A short tale about reincarnation, ‘Laura’ is about a woman who, by her own admission, has always been mean and petty. And now she is about to die – only to come back, she hopes, as an otter. ‘She’ proceeds to wreak havoc, especially upon the chickens belonging to Egbert, the husband of her friend Amanda …

You can buy The Collected Short Stories of Saki (Wordsworth Classics) for a couple of quid, and possess most of his classic work (and all of the stories mentioned above). We strongly recommend it: his stories are guaranteed to raise a smile.

The author of this article, Dr Oliver Tearle, is a literary critic and lecturer in English at Loughborough University. He is the author of, among others, The Secret Library: A Book-Lovers’ Journey Through Curiosities of History and The Great War, The Waste Land and the Modernist Long Poem.
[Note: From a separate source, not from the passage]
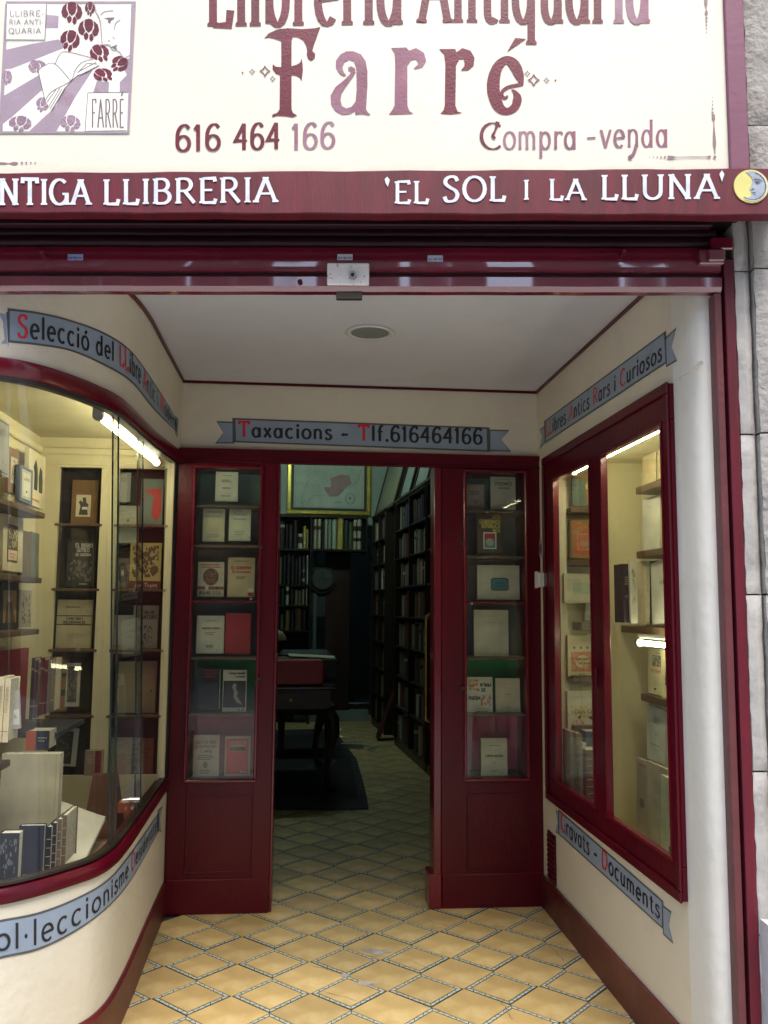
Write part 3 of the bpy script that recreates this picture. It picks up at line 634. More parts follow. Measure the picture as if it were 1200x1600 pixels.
# ------------------------------------------------------------------ door frame, the two glazed show cases beside the door
YD = YB-.035          # face of the joinery
df = empty('door_frame', 'dark red wooden frame and head around the shop doorway', 'door frame', loc=(.3, YD, 0))
f = MB(); f.box((-.66, YD, 2.245), (XR, YB-.001, ZH), bev=.004); f.build('head', REDD, df)
f = MB(); f.box((-.66, YD-.004, 2.285), (XR, YD-.001, ZH+.006)); f.box((-.66, YD-.012, 2.243), (XR, YD-.001, 2.252), bev=.002); f.build('moulding', REDD, df)
def xk(px, py=945, Y=YD): return on(px, py, 1, Y).x
def zk(py, px=600, Y=YD): return on(px, py, 1, Y).z
def case(label, xo0, xo1, gx0, gx1, gz0, gz1, shelves, backs, stile_r, side):
    """upright show case: outer width, glass opening, shelves, coloured backings"""
    root = empty('show_case', label, 'show case', 'tall glazed show cases beside the door', loc=((xo0+xo1)/2, YD, 0))
    D = .17
    f = MB(); f.box((xo0, YD, .165), (gx0, YB, 2.243), bev=.002); f.box((gx1, YD, .165), (xo1, YB, 2.243), bev=.002)
    f.box((gx0+.0005, YD, gz1), (gx1-.0005, YB, 2.242), bev=.002); f.box((gx0+.0005, YD+.005, .165), (gx1-.0005, YB, gz0-.05))
    f.box((gx0-.001, YD+.002, gz0-.051), (gx1+.001, YB-.001, gz0)); f.build('frame', REDD, root)
    k = MB(); k.box((xo0+.002, YD-.007, 0), (xo1-.002, YB, .166), bev=.004); k.build('kick_board', REDD, root)
    # moulding round the glass and round the lower panel
    g = MB(); t = .016
    for (a, b_, c_, d_) in ((gx0-t, gz0-t, gx1+t, gz0), (gx0-t, gz1, gx1+t, gz1+t), (gx0-t, gz0+.0005, gx0, gz1-.0005), (gx1, gz0+.0005, gx1+t, gz1-.0005)):
        g.box((a, YD-.012, b_), (c_, YD-.0005, d_), bev=.004)
    g.build('glazing_bead', RED, root)
    g = MB(); px0, px1, pz0, pz1 = gx0+.002, gx1-.002, .19, gz0-.075
    for (a, b_, c_, d_) in ((px0, pz0, px1, pz0+.01), (px0, pz1-.01, px1, pz1), (px0, pz0+.0105, px0+.01, pz1-.0105), (px1-.01, pz0+.0105, px1, pz1-.0105)):
        g.box((a, YD+.001, b_), (c_, YD+.0045, d_), bev=.001)
    g.build('panel_bead', REDD, root)
    g = MB(); g.box((gx0, YB, gz0-.02), (gx0-.012, YB+D, gz1+.02)); g.box((gx1, YB, gz0-.02), (gx1+.012, YB+D, gz1+.02)); g.box((gx0-.012, YB, gz0-.032), (gx1+.012, YB+D, gz0-.0205)); g.box((gx0-.012, YB, gz1+.0205), (gx1+.012, YB+D, gz1+.032))
    g.box((gx0-.012, YB+D+.0005, 0), (gx1+.012, YB+D+.012, gz1+.03)); g.build('case_box', REDD, root)
    zs = [gz0]+shelves+[gz1]
    for i, c in enumerate(backs):
        c = tuple(v*1.35 for v in c); MB().box((gx0, YB+D-.004, zs[i]+.008), (gx1, YB+D-.0005, zs[i+1]-.001)).build('backing_cloth', mat('cloth_%d_%s' % (i, side), c, .85, .3, 200, .12, 12), root)
    for z in shelves: MB().box((gx0, YB-.012, z-.008), (gx1, YB+D-.0045, z+.007), bev=.002).build('shelf', WOODM if abs(z-shelves[2]) > .01 else RED, root)
    MB().box((gx0, YD+.008, gz0), (gx1, YD+.012, gz1)).build('glass_pane', GLASS, root)
    return root
# left case: outer px 262..437, glass px 303..400
Lx0, Lx1 = -.645, xk(430); Lg0, Lg1 = xk(300), xk(402)
zg0, zg1 = zk(1218, 350), zk(732, 350)
shL = [zk(y, 350) for y in (1118, 1029, 940, 853, 790)]
TEALC, TANC, SLATE, GRNC, PNKC = (.09, .20, .17), (.20, .12, .075), (.10, .11, .12), (.008, .24, .07), (.42, .07, .13)
caseL = case('tall dark red show case left of the door with a red book', Lx0, Lx1, Lg0, Lg1, zg0, zg1, shL, [PNKC, GRNC, SLATE, TANC, (.16, .15, .12), TEALC], True, 'left')
Rx0, Rx1 = xk(690), XR; Rg0, Rg1 = xk(729), xk(821)
zr0, zr1 = zk(1216, 775), zk(739, 775)
shR = [zk(y, 775) for y in (1118, 1029, 942, 870, 799)]
caseR = case('tall dark red show case right of the door with a teal labelled album', Rx0, Rx1, Rg0, Rg1, zr0, zr1, shR, [PNKC, GRNC, SLATE, (.26, .17, .12), SLATE, TEALC], False, 'right')
for (px, py) in ((408, 855), (404, 1060), (722, 850), (722, 1075)):
    c = on(px, py, 1, YD); kb = MB().cyl(c, c+Vector((0, -.018, 0)), .007).cyl(c+Vector((0, -.018, 0)), c+Vector((0, -.026, 0)), .010)
    kb.build('knob', DARKM, caseL if px < 600 else caseR)
for (px, py) in ((392, 936), (737, 943)):
    c = on(px, py, 1, YD-.012); MB().cyl(c, c+Vector((0, -.006, 0)), .006).build('lock_button', STEEL, caseL if px < 600 else caseR)
YK = YB+.05
b1 = [('n', .3, .75, .86, .02, 1, DARKI), ('n', .25, .8, .7, .03, 2, DARKI), ('n', .3, .7, .45, .02, 2, DARKI), ('n', .25, .75, .16, .03, 1, DARKI)]
book('ivory title page book alone on the top shelf of the left show case', (336, 737, 371, 783), 'Y', YK, IVO, b1)
book('yellowed booklet with grey handwriting, second shelf of the left show case', (316, 792, 350, 846), 'Y', YK, (.62, .58, .42), [('t', 'Conversaciones', .1, .9, .82, .09, GRY), ('t', 'sobre la Poesia', .1, .85, .70, .09, GRY), ('n', .25, .75, .42, .03, 3, YEL), ('n', .2, .8, .18, .03, 2, GRY)])
book('pale green booklet right of the yellowed one in the left show case', (357, 790, 391, 845), 'Y', YK, (.66, .66, .52), [('t', 'Escritos', .15, .6, .84, .09, GRY), ('t', 'Poemas', .2, .8, .72, .09, GRY), ('n', .15, .85, .60, .05, 1, GRY), ('n', .25, .75, .24, .04, 2, GRY)])
book('beige booklet with a big dark oval medallion in the left show case', (308, 878, 349, 932), 'Y', YK, (.60, .53, .42), [('n', .1, .9, .90, .035, 2, RDC), ('e', .5, .57, .30, .25, (.10, .08, .06)), ('p', .28, .38, .72, .76, (.35, .12, .08), 40), ('r', 0, .20, 1, .29, (.30, .08, .07)), ('r', .3, .20, .42, .29, IVO), ('r', .7, .20, .8, .29, (.05, .08, .05)), ('t', 'BELLAS', .08, .5, .07, .08, DARKI), ('t', 'CCG', .6, .9, .07, .08, DARKI)])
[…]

Image (top): Hector Hugh Munro (1870–1916), better known as ‘Saki’. Photo from The War Illustrated 31 July 1915. Via Wikimedia Commons.

2 Comments

  1. One of my favorites Saki stories, which didn’t actually make this list, is “The Interlopers.” I first read it in junior high (now called middle school), when I was first learning about plot structure, and found it to be particularly enlightening as the climax of the story falls on its very last word.

  2. ferretpower2013

    A very good selection. One of the most chilling lines in ‘The Unrest Cure’ comes from the unfortunate Vicar, who protests against the proposed slaughter with the cry ‘It will be a stain on the twentieth century.’ No – it would hardly have been noticed. And the comic details – a bishop organising genocide, the murderous boy scouts – which that century later made horribly true – Rwanda – the Hitler Youth…Saki, unknowingly, marks the passing of innocence.